**DATASET SECTION**
•••

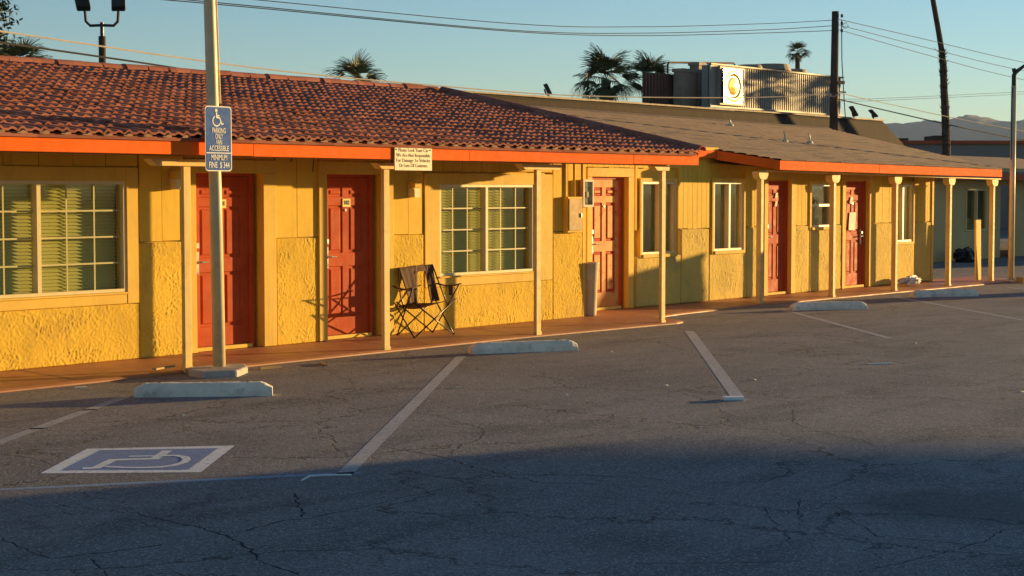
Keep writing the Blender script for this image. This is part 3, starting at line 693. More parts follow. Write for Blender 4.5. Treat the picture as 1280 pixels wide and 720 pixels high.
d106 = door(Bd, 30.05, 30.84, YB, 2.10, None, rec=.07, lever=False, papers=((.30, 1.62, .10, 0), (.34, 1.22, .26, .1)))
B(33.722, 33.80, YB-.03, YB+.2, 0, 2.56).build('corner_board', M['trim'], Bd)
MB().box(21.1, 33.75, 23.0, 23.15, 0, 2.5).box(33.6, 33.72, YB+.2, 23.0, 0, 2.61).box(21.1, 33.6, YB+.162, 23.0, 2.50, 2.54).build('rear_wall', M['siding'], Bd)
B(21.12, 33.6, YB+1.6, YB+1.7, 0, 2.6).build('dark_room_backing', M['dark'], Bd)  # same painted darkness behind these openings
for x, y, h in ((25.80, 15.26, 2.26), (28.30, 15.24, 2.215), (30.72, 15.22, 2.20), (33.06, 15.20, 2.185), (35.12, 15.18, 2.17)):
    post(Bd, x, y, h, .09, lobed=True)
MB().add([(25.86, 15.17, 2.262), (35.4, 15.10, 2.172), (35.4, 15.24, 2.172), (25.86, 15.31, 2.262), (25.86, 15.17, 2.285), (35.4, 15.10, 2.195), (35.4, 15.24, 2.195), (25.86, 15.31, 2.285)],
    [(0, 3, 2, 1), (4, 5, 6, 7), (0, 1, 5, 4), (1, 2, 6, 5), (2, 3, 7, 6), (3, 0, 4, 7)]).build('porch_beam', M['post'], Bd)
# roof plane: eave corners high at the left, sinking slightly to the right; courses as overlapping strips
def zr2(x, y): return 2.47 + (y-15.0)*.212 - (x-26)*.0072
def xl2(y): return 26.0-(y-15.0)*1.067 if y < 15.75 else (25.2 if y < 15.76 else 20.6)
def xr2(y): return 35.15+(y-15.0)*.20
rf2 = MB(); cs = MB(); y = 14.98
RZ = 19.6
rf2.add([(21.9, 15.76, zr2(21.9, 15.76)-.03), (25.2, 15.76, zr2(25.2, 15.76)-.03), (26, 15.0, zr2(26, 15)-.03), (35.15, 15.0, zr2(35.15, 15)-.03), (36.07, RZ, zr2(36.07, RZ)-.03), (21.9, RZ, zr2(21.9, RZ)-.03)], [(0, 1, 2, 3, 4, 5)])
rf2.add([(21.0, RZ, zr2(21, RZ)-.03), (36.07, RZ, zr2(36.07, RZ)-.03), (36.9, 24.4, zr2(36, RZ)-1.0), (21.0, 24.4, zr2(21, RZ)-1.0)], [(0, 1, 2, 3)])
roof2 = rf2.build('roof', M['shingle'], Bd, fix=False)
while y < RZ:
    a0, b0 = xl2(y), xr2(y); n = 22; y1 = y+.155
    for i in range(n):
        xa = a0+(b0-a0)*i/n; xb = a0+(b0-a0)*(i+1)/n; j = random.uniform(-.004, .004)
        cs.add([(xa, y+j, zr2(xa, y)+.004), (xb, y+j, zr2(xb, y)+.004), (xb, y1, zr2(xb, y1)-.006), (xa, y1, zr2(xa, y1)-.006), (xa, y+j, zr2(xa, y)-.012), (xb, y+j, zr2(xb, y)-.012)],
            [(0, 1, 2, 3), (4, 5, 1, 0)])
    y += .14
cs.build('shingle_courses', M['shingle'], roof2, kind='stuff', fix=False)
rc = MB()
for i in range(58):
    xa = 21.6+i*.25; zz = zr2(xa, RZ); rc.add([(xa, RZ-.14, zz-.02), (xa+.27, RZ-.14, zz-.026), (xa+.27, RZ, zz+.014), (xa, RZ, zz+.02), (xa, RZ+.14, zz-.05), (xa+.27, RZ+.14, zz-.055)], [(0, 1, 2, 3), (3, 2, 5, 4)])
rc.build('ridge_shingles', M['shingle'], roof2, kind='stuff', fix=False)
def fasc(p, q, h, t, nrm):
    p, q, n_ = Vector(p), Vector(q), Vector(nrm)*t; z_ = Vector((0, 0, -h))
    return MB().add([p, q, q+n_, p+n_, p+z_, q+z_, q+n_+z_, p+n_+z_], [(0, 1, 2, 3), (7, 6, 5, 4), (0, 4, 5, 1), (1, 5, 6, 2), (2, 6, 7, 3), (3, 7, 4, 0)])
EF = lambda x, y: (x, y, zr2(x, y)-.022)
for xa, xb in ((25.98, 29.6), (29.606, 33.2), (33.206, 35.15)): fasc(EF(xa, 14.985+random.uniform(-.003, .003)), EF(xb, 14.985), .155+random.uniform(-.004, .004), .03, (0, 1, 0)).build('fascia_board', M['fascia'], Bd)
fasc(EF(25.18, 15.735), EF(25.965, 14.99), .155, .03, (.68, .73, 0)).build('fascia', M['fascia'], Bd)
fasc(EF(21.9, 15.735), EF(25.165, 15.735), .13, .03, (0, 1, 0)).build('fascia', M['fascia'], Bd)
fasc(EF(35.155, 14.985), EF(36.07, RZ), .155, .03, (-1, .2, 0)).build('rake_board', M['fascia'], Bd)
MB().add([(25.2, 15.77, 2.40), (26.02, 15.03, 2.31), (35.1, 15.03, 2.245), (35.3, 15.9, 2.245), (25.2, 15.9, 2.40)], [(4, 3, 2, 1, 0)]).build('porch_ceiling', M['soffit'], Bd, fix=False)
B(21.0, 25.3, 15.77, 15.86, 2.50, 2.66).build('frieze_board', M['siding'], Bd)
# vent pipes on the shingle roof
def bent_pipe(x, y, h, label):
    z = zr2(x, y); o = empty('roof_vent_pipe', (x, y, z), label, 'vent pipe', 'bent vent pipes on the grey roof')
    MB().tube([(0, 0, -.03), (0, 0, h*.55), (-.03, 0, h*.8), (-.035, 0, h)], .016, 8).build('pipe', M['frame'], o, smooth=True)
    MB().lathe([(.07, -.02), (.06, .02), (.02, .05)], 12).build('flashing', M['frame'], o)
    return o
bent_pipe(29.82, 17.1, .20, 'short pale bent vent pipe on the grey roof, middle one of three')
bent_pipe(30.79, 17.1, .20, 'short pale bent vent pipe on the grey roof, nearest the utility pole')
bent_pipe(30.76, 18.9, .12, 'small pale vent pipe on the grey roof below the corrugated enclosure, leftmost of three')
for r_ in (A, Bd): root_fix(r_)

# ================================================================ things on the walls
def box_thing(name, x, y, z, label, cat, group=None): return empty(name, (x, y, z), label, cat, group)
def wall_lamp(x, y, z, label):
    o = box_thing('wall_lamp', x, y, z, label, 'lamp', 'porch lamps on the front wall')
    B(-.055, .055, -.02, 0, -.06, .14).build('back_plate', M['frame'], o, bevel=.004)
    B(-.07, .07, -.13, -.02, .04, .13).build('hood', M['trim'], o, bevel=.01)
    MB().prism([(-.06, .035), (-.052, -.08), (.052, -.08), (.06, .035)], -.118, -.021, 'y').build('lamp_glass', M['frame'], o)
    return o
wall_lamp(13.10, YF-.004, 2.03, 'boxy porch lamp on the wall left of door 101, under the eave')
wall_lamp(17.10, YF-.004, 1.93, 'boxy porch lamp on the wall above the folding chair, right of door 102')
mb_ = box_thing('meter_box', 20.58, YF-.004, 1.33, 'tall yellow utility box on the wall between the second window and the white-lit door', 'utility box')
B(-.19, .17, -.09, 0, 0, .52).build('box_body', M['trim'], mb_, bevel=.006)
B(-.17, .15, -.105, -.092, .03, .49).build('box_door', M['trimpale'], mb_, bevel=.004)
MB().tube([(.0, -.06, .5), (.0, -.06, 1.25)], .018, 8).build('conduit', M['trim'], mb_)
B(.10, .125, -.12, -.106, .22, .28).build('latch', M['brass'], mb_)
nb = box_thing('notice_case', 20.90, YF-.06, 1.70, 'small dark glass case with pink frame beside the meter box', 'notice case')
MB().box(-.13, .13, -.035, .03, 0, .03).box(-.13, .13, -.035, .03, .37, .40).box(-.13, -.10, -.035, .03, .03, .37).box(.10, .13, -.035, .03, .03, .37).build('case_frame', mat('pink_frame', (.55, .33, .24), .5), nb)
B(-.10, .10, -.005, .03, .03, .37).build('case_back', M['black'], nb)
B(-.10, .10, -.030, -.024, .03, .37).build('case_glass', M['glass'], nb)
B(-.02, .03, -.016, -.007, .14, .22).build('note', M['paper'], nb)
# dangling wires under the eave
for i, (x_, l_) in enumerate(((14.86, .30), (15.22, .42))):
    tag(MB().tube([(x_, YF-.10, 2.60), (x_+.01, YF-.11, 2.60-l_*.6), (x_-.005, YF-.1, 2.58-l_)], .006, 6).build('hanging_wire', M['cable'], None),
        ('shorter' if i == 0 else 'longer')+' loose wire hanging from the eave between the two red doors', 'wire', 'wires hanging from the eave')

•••

**YOUR TASK**
Every line in the data that holds "False" should be copied out.

**RESULT FOR THIS EXERCISE**
d106 = door(Bd, 30.05, 30.84, YB, 2.10, None, rec=.07, lever=False, papers=((.30, 1.62, .10, 0), (.34, 1.22, .26, .1)))
roof2 = rf2.build('roof', M['shingle'], Bd, fix=False)
cs.build('shingle_courses', M['shingle'], roof2, kind='stuff', fix=False)
rc.build('ridge_shingles', M['shingle'], roof2, kind='stuff', fix=False)
MB().add([(25.2, 15.77, 2.40), (26.02, 15.03, 2.31), (35.1, 15.03, 2.245), (35.3, 15.9, 2.245), (25.2, 15.9, 2.40)], [(4, 3, 2, 1, 0)]).build('porch_ceiling', M['soffit'], Bd, fix=False)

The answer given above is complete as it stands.